Entries with scene source code:

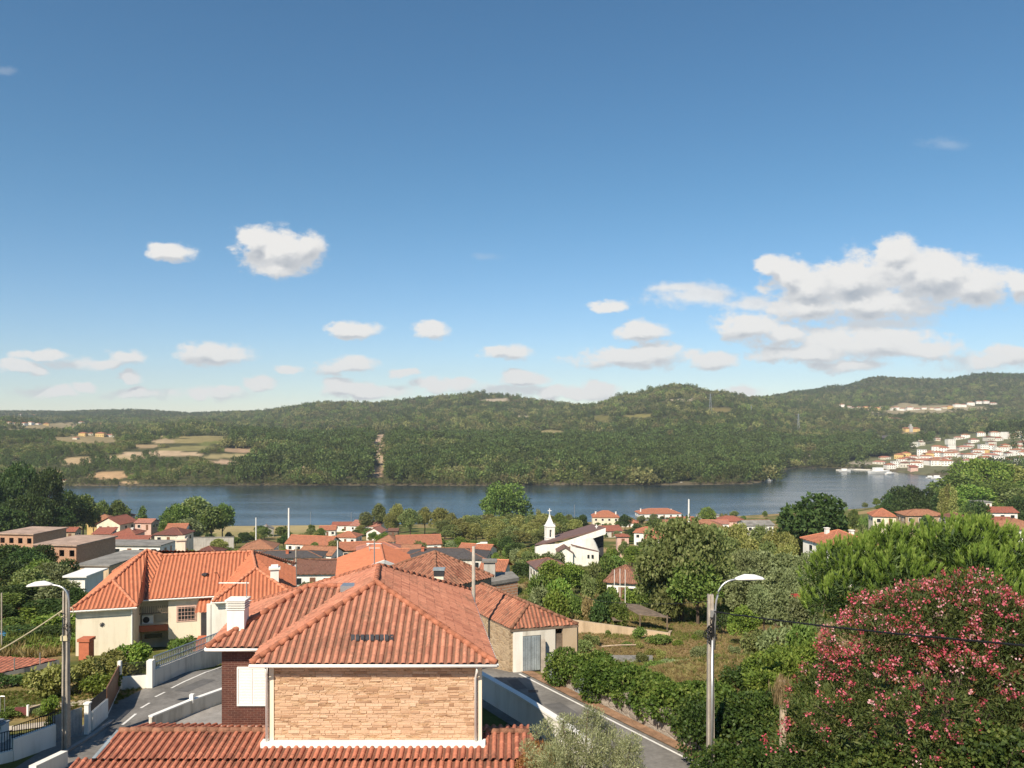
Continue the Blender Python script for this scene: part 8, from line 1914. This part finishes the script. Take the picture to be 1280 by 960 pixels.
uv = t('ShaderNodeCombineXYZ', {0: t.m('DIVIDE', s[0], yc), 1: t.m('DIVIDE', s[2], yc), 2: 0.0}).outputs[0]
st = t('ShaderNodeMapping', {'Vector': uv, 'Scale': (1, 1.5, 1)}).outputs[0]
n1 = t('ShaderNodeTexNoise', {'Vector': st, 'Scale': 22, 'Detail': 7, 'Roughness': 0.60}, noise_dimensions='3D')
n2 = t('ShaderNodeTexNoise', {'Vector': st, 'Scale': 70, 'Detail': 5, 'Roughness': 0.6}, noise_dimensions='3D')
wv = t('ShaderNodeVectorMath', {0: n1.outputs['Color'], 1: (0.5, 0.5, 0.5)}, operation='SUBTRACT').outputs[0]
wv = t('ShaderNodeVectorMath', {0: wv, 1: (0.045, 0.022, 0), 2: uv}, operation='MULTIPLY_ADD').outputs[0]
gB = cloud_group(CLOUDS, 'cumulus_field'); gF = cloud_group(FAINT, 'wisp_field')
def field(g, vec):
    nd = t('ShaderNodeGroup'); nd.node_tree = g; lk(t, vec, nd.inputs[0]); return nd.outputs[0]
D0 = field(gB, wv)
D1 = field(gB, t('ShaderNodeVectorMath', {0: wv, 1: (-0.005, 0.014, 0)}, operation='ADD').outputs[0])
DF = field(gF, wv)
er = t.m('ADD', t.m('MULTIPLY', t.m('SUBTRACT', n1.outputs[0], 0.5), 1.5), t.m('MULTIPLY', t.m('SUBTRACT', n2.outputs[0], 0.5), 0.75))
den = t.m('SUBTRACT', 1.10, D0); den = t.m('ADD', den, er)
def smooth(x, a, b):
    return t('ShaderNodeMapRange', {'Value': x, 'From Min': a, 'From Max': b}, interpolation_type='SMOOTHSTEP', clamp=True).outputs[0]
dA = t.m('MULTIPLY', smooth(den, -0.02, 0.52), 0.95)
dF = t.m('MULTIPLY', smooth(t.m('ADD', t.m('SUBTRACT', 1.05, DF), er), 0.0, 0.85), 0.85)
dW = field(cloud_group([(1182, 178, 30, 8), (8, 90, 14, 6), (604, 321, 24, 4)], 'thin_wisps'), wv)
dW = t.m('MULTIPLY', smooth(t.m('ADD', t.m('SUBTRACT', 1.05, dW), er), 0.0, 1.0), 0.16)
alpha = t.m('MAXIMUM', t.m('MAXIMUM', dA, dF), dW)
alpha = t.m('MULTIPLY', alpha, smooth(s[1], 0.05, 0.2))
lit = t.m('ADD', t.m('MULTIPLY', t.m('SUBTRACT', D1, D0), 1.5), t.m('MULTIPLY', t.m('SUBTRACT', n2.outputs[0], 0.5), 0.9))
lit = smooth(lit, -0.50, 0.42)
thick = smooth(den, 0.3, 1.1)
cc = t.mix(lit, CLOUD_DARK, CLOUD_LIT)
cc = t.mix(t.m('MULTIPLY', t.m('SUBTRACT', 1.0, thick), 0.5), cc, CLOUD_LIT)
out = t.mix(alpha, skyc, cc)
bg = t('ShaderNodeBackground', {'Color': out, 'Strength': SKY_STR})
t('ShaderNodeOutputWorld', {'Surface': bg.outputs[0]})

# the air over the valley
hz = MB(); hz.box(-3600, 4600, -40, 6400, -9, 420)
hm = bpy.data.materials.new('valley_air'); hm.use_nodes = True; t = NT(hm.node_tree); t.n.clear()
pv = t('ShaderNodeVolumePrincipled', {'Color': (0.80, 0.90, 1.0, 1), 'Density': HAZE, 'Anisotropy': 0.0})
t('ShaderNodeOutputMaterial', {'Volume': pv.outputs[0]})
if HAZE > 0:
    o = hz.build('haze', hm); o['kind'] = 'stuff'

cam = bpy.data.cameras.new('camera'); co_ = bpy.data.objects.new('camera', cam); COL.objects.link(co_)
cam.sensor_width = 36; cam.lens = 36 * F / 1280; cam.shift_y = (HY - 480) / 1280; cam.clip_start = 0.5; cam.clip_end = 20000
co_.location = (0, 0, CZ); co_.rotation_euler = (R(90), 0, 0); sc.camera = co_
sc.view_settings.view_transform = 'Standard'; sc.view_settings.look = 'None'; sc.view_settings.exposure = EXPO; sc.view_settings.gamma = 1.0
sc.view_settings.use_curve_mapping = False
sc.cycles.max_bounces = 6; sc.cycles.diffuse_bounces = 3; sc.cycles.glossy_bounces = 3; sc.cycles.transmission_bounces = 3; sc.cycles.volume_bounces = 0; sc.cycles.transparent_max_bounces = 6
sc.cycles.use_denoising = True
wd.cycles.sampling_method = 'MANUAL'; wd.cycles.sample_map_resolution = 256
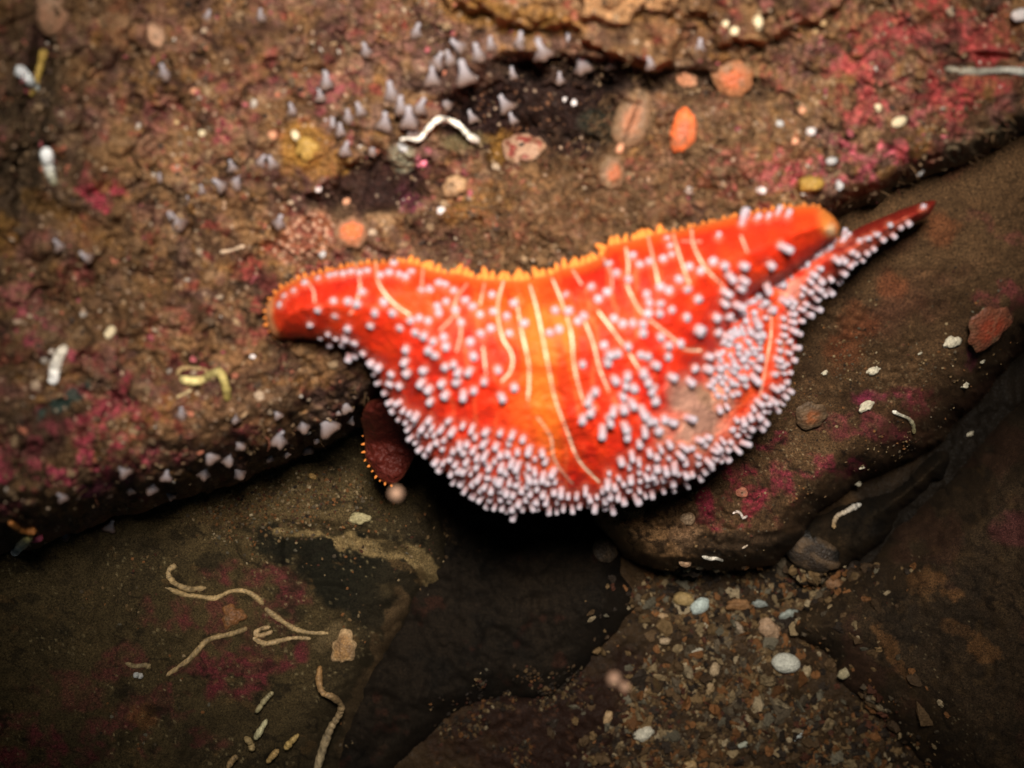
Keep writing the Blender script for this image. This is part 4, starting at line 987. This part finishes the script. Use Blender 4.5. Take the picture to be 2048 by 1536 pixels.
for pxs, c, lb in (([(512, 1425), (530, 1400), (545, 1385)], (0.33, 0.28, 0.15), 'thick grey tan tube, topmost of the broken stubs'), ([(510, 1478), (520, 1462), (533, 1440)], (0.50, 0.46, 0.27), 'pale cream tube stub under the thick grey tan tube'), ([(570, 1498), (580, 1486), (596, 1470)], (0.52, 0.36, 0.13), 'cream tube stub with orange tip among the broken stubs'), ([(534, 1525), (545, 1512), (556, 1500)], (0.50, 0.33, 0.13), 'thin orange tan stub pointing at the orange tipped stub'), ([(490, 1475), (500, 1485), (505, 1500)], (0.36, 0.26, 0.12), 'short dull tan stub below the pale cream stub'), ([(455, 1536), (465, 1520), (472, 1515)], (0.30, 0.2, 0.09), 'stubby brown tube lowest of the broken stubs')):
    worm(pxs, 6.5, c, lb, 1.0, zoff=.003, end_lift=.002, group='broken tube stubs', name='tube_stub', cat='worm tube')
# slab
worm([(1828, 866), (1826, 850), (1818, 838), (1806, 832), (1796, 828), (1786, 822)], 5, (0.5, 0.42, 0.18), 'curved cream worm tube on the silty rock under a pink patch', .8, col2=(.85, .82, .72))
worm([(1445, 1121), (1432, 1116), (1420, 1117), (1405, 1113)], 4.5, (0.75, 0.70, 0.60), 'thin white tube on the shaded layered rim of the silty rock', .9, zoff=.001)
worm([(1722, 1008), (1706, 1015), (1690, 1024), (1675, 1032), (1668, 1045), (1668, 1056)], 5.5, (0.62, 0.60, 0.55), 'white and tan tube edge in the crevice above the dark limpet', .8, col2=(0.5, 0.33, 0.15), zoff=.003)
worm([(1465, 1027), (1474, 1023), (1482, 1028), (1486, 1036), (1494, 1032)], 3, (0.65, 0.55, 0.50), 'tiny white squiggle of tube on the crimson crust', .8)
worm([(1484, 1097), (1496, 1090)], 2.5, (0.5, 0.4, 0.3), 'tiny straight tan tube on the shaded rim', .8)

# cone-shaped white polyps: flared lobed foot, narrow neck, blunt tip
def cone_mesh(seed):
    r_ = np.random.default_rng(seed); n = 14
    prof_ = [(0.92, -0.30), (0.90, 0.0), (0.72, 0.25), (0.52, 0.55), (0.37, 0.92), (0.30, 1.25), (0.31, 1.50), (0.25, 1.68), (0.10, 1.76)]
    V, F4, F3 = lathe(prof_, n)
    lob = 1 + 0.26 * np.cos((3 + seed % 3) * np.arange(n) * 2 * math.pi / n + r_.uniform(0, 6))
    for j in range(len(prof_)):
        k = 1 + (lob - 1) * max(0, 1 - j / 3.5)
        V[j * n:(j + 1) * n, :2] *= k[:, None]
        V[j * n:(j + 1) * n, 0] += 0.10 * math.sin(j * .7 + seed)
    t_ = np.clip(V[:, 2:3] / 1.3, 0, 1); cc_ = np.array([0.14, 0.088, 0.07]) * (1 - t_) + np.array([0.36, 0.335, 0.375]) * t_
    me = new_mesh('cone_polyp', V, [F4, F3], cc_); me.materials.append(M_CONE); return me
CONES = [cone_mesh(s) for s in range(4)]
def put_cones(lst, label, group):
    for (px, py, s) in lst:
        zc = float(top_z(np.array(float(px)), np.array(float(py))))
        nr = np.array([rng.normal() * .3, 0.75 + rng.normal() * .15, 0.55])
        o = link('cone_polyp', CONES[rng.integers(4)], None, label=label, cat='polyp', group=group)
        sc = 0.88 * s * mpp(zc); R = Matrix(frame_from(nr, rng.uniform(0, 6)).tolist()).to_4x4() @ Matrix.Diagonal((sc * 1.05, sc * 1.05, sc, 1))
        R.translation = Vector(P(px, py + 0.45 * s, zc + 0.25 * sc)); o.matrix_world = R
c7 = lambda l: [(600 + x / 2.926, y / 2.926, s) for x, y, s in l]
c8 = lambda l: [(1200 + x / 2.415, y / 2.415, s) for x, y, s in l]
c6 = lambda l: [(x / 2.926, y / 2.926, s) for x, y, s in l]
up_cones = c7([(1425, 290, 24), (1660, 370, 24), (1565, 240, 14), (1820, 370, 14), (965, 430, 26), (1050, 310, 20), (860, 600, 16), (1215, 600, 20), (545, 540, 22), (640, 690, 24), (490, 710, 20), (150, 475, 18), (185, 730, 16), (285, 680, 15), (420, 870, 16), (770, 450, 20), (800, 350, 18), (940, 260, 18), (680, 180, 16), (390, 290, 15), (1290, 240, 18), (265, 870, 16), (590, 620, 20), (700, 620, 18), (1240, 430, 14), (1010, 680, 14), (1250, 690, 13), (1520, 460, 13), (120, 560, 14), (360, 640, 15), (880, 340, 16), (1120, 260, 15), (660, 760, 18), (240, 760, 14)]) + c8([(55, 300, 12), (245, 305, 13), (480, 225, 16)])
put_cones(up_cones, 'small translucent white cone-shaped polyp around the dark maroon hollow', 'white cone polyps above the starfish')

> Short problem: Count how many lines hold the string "this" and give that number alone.

> Output below: 2